Tuesday, June 19, 2007

 

Sparrows and fly-catchers

I had it in mind to write you a lofty little item about Corsican sparrows, or should I say a polemic about how Corsican sparrows are thriving while sparrows of the UK variety are in decline.

Not now I won’t. I’ve discovered that the little birds that wake me up every morning in this place aren’t sparrows at all but flycatchers – or gobemouches, as they are called here. I focused my attention on these agile but dull-plumaged creatures when a pair tooki up residence behind an exterior light on our terrasse.

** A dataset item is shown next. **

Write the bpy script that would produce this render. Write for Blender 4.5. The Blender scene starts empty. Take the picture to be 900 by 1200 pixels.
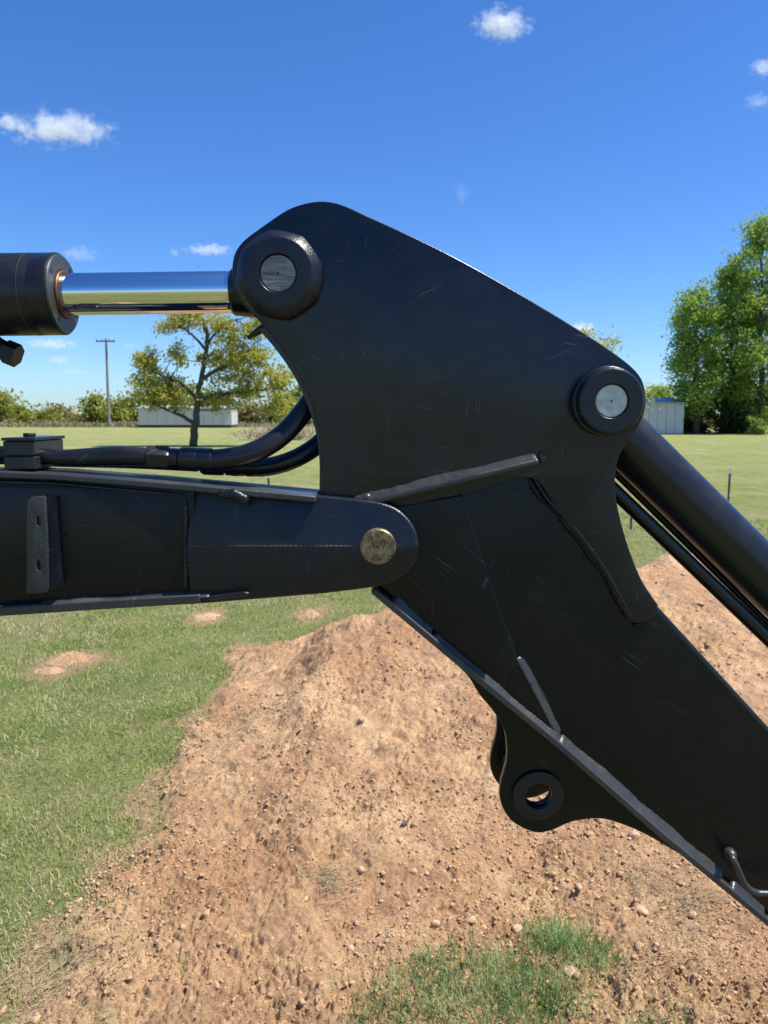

The strut holding the light-fitting to the wall is precarious to say the least, and not at all where I would have chosen to build my nest. So about a third of the collection of dry grass and moss they had painstakingly transported to the construction site had in fact fallen on the floor and been abandoned.

We don’t mind sweeping up every now and again, but they have pretty much taken over the back of our premises. We feel we must talk in hushed tones lest we disturb them during dinner, and of course turning the light on in the evening is out, even though I do quite like poached eggs. For their part, they keep us entertained with their acrobatic flights in and out, occasionally hovering like “petits helicoptres” as a friend of ours, similarly afflicted, observed earlier on today.

More if we’re still there when they hatch. In the meantime, I have no idea how sparrows are doing in Corsica – I’m not even sure if there are any hereabouts.